Le projet carcéral poursuit principalement deux objectifs : protéger la société des individus jugés dangereux et aider ces derniers à la réintégrer une fois leur peine accomplie. Mais aujourd’hui, l’un empiète sur l’autre et l'on voit l’option sécuritaire privilégiée : plus de prisons, plus de cellules, plus de détentions préventives (près de 36% de la population carcérale). Aussi est-il questionnant de voir cette option renforcée lorsqu'elle génère et entretient la surpopulation, lorsqu'elle produit plus de récidive (+/- 50%) que de résultats concluants. Et à quel coût ! 40 millions annuels pour la location des 650 places à Tilburg (Pays-Bas). Plus de 53 millions pour les entreprises privées qui construisent et assurent la maintenance des établissements de Marche-en-Famenne, Beveren, Leuze-en-Hainaut et Termonde. Et le méga-projet de prison de Haren, s’il est concrétisé en Région bruxelloise : 40 millions annuels durant 25 ans. 
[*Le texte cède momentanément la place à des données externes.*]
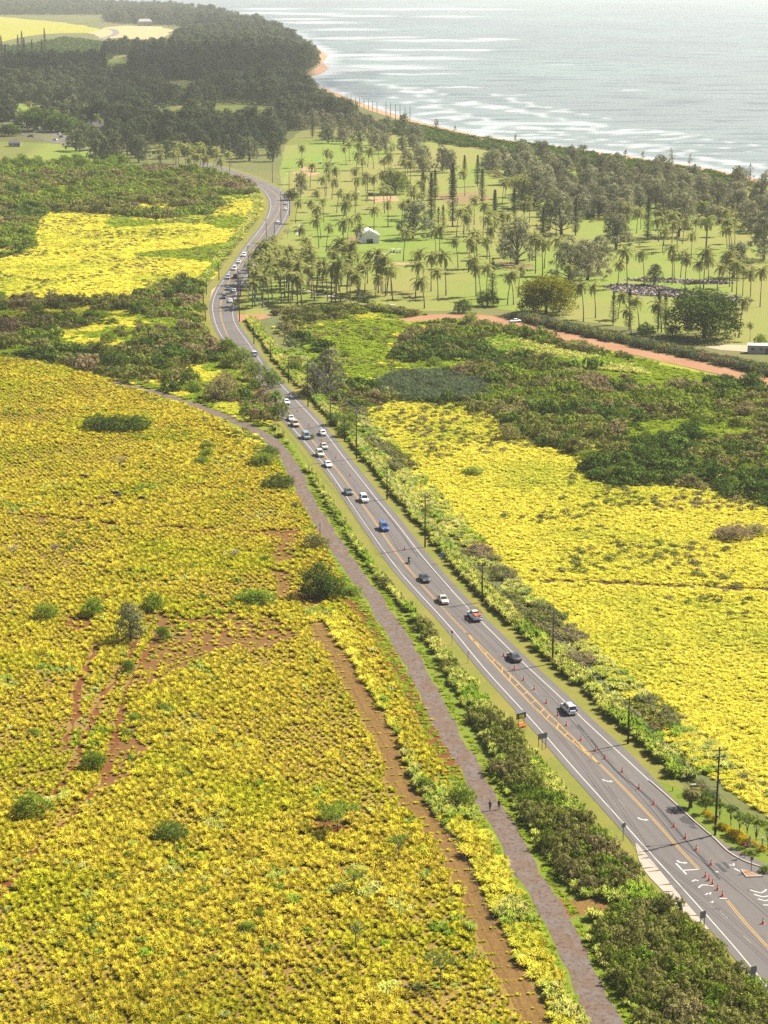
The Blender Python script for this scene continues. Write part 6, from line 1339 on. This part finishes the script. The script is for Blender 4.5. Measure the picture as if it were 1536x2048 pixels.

Dans ce contexte, peu de moyens sont mobilisables pour la réinsertion des détenus. Faire en sorte qu'ils quittent la prison meilleurs que le jour où ils y sont rentrés est pourtant un axe central de la politique carcérale. "La peine à purger doit être un temps de sanction et un temps utile durant lequel le condamné et ceux qui l'accompagnent s'activent à un plan de détention devant conduire à la réinsertion ", précise la Loi de principes, toujours pas appliquée dans son entièreté dix ans après son adoption par le Parlement. La prison reste une "mise à l’écart" dans un lieu où l'on ne prépare pas l'avenir.

Une opportunité à saisir

Concentrer la présence des gardiens entre 8 et 16 heures est un des souhaits du ministre Koen Geens. Durant ce laps de temps devront être opérés "les mouvements" : visites, cours, sortie au préau, travail, culte, coups de fil… Cet horaire restreint risque de contrarier les familles des détenus. Nombre d'entre elles manifestent d'ailleurs une certaine solidarité avec les grévistes car elles savent que les conditions de travail de ces derniers impactent les conditions de détention de leurs proches.  

À leurs côtés, des directeurs d'établissements ne sont pas totalement opposés aux revendications exprimées par leurs employés. Marc Dizier, responsable de l'établissement d'Andenne, annonçait "une situation intenable !".

Enfin, représentants des avocats, Ligue des Droits de l'homme, acteurs et associations de terrain, citoyens… dénonçaient "le désastre carcéral" le 20 mai dernier face au palais de Justice. Selon eux, la détention représente l'ultime remède. Et si elle a lieu, le Plan de détention prévu par la Loi de principes doit être mis en œuvre pour permettre la réinsertion du détenu dans la société libre. Cette "esquisse du parcours de détention", idéalement rédigée individuellement avec chaque détenu, contient des activités axées sur la réparation des torts causés, des propositions de formations, un accompagnement psychosocial… Mais ce plan n'est actuellement mis à l'essai que dans quelques prisons. "Il est urgent que la Belgique se donne de vrais moyens pour sa politique pénitentiaire, proclame l'assemblée. Et qu'elle remette à zéro ses plans avant de déterminer quels sont les besoins".

Agents pénitentiaires, directeurs de prison, familles, avocats, associations… s’unissent pour réclamer un tournant de la politique pénitentiaire. L’union de ces acteurs justifie à elle seule l’ouverture du débat.